Аргументация Кимлики предполагает, что автономия важна, потому что она обеспечивает свободу совести или необходима для ее защиты[64]. Концепция либерализма, выдвигаемая в настоящей работе, признает, что свобода совести служит основой для толерантности, а соответственно и для либерализма, но отвергает какую-либо взаимосвязь с автономией. Собственно, защита автономии может противоречить свободе совести, и в этих обстоятельствах свободу совести следует ставить на первое место. Мы увидим это, если рассмотрим примеры разногласий в нелиберальных общинах, входящих в состав либеральных политических обществ. В подобных случаях индивидуумы могут порвать с традициями группы и реализовать право на пересмотр своих взглядов и практик – право, опирающееся на принцип автономии. Они даже могут пойти еще дальше, заявив, что убеждения не позволяют им расстаться с пересмотренными взглядами. Несомненно, что если мы хотим уважать свободу совести, то у группы не будет никаких оправданий для того, чтобы заставлять несогласных отказаться от своих взглядов. Равным образом кажется очевидным, что самое желательное решение – собственно либеральное решение – состоит в том, чтобы группа проявляла толерантность к несогласным. Однако проблема в том, что на кон поставлена не только совесть несогласных. У большинства также могут быть связаны руки из-за искренних убеждений, и заставлять от них отказываться или предавать их также недопустимо с либеральной точки зрения.

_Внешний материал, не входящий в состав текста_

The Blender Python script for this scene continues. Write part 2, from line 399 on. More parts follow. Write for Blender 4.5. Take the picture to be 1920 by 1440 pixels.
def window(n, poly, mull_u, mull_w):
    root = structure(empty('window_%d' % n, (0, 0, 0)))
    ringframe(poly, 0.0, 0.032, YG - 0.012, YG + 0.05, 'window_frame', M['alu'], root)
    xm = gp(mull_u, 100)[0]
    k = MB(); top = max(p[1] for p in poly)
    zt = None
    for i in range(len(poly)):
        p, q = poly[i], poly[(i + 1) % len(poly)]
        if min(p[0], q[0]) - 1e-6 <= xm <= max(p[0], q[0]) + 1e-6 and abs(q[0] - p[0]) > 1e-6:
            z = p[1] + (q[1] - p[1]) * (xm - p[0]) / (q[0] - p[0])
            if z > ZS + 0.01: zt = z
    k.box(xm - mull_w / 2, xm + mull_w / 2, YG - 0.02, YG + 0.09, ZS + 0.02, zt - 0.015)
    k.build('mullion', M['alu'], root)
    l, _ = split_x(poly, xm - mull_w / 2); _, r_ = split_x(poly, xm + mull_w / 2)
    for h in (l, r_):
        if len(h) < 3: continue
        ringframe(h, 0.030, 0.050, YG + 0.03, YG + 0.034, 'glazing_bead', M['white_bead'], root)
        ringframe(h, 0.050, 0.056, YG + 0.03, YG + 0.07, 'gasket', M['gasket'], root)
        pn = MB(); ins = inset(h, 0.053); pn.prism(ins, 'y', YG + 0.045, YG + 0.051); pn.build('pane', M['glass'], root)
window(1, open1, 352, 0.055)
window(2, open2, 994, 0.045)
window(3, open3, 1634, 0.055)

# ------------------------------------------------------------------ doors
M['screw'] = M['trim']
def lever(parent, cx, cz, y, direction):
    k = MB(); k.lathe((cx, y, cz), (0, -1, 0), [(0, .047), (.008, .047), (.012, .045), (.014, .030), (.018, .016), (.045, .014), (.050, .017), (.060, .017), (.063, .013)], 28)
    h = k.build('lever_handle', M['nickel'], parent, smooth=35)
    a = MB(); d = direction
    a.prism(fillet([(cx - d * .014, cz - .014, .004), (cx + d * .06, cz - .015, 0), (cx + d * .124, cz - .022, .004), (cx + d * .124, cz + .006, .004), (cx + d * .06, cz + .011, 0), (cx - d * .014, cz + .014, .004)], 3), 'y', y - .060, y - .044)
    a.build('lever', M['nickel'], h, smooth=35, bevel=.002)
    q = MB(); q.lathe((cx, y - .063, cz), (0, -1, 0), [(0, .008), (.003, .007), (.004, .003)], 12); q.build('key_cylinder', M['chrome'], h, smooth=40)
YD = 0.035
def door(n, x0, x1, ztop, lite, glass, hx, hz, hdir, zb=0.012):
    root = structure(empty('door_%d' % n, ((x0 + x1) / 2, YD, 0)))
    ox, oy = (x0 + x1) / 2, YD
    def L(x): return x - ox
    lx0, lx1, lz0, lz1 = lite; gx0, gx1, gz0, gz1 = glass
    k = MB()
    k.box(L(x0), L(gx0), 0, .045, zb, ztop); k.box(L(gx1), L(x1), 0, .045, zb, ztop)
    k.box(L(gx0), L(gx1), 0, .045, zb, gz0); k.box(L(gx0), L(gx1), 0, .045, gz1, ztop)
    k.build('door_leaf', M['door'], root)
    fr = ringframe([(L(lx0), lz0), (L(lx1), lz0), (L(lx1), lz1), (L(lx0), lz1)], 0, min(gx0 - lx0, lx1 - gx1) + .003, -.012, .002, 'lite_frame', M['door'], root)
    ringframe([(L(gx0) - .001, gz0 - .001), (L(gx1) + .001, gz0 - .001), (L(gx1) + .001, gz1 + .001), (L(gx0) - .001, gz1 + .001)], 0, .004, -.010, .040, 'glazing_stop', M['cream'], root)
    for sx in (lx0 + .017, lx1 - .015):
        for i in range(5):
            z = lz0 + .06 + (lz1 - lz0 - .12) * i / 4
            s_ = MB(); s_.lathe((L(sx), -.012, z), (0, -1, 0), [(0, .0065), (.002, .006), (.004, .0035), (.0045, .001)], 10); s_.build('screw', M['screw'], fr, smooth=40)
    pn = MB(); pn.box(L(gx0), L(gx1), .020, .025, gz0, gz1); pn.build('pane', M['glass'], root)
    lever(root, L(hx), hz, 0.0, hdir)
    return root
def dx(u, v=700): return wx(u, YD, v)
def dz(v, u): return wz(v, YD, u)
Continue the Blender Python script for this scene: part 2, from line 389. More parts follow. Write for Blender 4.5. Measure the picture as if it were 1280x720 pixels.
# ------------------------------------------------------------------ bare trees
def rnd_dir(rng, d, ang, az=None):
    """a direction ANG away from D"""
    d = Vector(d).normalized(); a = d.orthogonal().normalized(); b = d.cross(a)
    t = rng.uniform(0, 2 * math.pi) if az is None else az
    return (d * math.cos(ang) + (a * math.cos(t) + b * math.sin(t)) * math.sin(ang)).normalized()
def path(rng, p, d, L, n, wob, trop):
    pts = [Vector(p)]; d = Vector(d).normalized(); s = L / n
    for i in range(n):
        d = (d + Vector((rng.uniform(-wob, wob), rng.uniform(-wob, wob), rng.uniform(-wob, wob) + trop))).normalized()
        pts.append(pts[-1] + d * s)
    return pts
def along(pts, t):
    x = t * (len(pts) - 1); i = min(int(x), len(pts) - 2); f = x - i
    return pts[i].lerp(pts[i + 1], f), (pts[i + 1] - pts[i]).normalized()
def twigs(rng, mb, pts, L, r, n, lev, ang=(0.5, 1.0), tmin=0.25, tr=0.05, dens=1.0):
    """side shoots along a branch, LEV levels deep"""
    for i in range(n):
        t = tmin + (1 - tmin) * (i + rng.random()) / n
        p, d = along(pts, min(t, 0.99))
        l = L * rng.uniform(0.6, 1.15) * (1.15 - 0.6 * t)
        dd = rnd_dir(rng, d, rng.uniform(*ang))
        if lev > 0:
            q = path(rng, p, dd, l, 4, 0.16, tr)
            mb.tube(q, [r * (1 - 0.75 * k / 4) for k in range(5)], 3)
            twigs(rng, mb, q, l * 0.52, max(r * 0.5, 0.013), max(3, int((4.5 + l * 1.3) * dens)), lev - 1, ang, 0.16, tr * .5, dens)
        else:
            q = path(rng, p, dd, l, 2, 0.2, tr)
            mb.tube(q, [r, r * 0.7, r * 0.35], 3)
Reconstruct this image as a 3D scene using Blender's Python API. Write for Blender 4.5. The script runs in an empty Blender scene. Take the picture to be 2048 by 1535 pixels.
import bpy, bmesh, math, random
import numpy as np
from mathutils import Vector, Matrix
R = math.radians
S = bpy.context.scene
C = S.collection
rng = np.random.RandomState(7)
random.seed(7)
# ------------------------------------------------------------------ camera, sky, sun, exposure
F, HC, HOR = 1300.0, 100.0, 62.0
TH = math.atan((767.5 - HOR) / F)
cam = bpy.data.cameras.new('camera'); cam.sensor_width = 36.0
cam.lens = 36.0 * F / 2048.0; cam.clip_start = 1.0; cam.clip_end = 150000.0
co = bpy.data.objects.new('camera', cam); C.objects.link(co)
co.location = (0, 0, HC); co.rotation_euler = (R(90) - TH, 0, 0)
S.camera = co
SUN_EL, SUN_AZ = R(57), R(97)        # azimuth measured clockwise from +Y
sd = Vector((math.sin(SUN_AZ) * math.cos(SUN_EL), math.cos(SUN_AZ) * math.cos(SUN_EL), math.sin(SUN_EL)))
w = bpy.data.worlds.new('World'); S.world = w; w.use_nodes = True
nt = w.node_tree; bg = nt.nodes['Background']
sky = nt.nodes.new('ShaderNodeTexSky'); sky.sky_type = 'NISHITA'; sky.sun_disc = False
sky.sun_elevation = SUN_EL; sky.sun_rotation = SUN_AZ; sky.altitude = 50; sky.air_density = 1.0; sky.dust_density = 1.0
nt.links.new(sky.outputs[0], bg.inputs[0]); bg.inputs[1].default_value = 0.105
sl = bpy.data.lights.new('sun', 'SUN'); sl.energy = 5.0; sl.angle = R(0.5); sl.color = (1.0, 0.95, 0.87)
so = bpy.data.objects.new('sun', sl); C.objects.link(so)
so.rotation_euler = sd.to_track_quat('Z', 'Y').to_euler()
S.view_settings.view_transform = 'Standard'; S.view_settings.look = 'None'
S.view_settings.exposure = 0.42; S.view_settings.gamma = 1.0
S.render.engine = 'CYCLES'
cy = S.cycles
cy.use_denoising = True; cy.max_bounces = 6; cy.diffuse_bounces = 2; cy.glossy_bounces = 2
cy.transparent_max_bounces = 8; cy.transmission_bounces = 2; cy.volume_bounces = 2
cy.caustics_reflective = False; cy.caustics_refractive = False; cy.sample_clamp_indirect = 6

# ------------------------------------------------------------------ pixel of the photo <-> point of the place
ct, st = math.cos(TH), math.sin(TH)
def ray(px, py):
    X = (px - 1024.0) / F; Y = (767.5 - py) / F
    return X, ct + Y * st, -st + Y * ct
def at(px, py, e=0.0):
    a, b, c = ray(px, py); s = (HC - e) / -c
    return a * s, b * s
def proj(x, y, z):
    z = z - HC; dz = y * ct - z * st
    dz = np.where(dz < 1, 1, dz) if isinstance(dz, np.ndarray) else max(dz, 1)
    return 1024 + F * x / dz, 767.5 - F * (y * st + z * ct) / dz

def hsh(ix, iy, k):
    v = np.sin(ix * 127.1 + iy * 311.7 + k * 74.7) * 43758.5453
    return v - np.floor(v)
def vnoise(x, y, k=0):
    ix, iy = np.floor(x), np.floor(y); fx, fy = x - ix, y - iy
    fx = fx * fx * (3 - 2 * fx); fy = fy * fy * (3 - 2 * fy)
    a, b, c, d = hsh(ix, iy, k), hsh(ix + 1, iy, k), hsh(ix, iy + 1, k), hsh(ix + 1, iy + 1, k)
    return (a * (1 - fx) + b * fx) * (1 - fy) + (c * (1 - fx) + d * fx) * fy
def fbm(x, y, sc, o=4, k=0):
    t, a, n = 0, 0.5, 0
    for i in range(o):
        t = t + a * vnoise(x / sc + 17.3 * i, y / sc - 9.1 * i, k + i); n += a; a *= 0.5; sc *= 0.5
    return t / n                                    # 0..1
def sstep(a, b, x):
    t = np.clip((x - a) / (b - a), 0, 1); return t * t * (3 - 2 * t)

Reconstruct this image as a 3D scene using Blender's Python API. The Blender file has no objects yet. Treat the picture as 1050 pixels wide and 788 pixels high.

Требовать, чтобы большинство поступало вопреки своей совести, не менее нелиберально, чем вынуждать к тому же самому меньшинство.

58

Walzer (1997b: 108).

59

Walzer (1997b: 108).



60

Walzer (1997b: 109–110).

61

Walzer (1997b: 110).

62

Kymlicka (1995b: 158).

63

Kymlicka (1995b: 158).

64

«Если мы желаем защищать личную свободу убеждений, а не просто групповую толерантность, то должны отказаться от коммунитарианской идеи о том, что жизненные цели людей определены раз и навсегда и не подлежат рациональному пересмотру. Мы обязаны выступить в защиту традиционной либеральной веры в личную автономию»: Kymlicka (1995b: 163).